Wednesday, February 5, 2014

A Shock for China Investors?

The recent news that investors in a Chinese investment trust may now get their principal back is encouraging, but MoneyShow's Jim Jubak still has several questions.

China didn't solve its big financial problem, but it took a step toward reducing some of the big worry. On January 28, one of China's biggest banks, in fact, China's biggest lender, the Industrial Commercial Bank, said, "Hey, you know that product out there, this investment trust that we were telling you we weren't really connected with, we were selling it, but we weren't running it,—and, you know how they're going to not be able to pay back principal when it came due on January 31—well, we've lined up some buyers, so we're going to create rights that will enable you to get your principal back."

Don't know who the buyers are, in fact, not going to tell you; but don't worry about it. It's all going to be fixed. It's one of those typical, let's sweep it under the rug, fix it somehow solutions. But it's an important one, because, basically, you've got two things happening. One, is that the bank, which is claiming that it doesn't have any connection to investment trusts—which represent about $2 trillion to $3 trillion in the Chinese financial system—have been a hugely popular thing, growing at about 60% over the last three or four years.

Banks are going to be able to say, "Well, we still don't have any connection with that since we're not putting up our money. It's these buyers over here." The buyers are probably the bank, and another bank, and the central government, and whoever else they could line up to do this. The bank will be able to remain steadfast in its saying that, "Hey, these are not our loans. They're off our balance sheet."

Second, is that you'll have the markets going, "Well, you know these things that we thought were guaranteed, well, they really are guaranteed. We know that they're not supposed to be safe, but, hey, they are safe, so we'll continue to buy them." Maybe not at the same rate, but you're talking about an implicit guarantee that now looks like it really is exactly what people were thinking it was, a guarantee that you're not going to lose principal.

The people that invested in this trust, which then turned around and took their money and invested in bonds issued by what is now a defunct Shanxi coal company—which is why there is no principal to pay back on the 31st, they're getting about 10% on their money, in theory. It turns out, they're going to collect most of that interest but, at least, they'll get their money back. This is important because the real, sort of, fallout from this was that in the last week, or two, you've seen a huge increase in credit default swaps. These are a derivative used to protect against default. We had about a 15% increase in the cost of this kind of insurance over the last week. That's a huge move in such a short period of time. Once that starts to happen, what you then get is the sense that, well, money is getting more expensive; and more importantly, some borrowers, some companies that need money, some local governments that need money, won't be able to borrow at all.

The fear, of course, is you get that kind of cascade. One of the entities that's really on the hook are local governments which, again, are not allowed to issue debt themselves, but can set up companies that issue debt, and they're sort of affiliated with them.

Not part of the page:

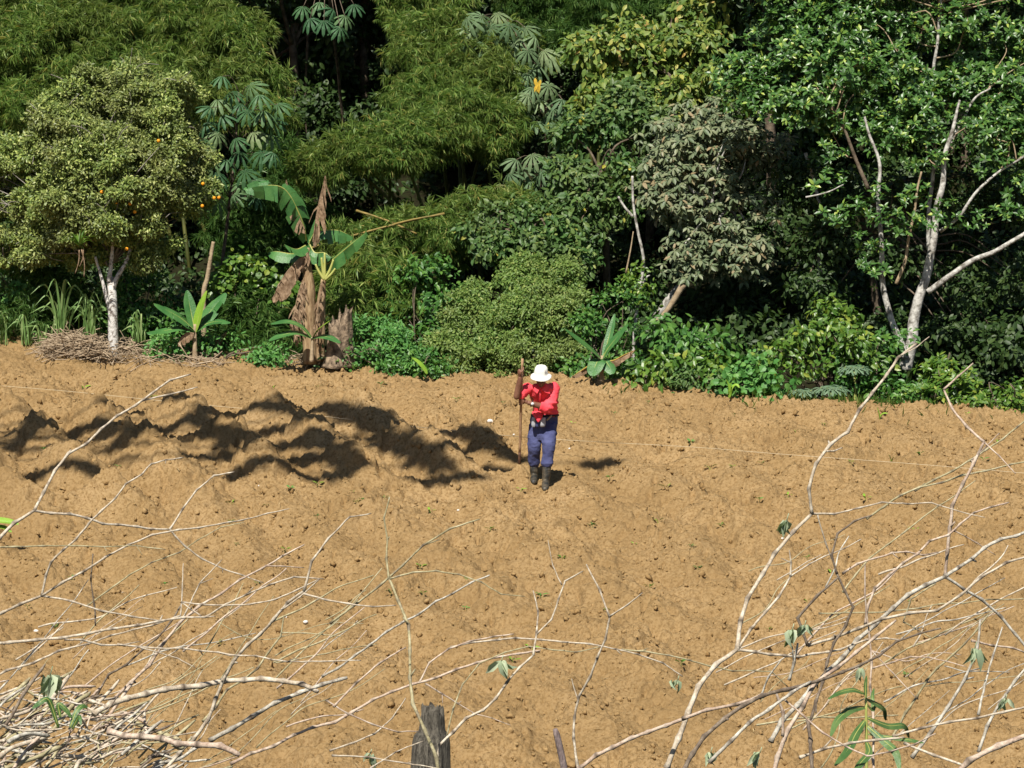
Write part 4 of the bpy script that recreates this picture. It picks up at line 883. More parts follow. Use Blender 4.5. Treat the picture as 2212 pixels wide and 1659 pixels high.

The wink, wink, wink, is that, hey, they're backed by the local government. There is roughly, oh, it's up to about—it was ten trillion Yuan at the end of 2012—and it's now up to about $17 trillion to $18 trillion Yuan, so you can see big growth rate in loans put out by these government-affiliated (wink, wink) entities. If those start to go bad, if corporate loans start to go bad, you are looking at a big financial crisis. This has been averted. It's not clear how much the markets are going to care because the problem itself hasn't gone away. You can do this once, twice, three times, but there is a lot of debt out there that comes due this year, that, really, there is no way to cover.

The question is, is the government going to pay for all this? Is everybody's principal going to be made good, or is this a one-off, because it really is just an important bank. That's what really no one knows, and that's why, while credit default swaps went back down a little bit in price, they didn't fall back to where they were, and interest rates didn't fall all that much. We still have a crisis in China, but we averted the very near-term catastrophe that was going to happen on the 31st if this trust didn't manage to pay back its principal.

This is Jim Jubak for moneyshow.com video network.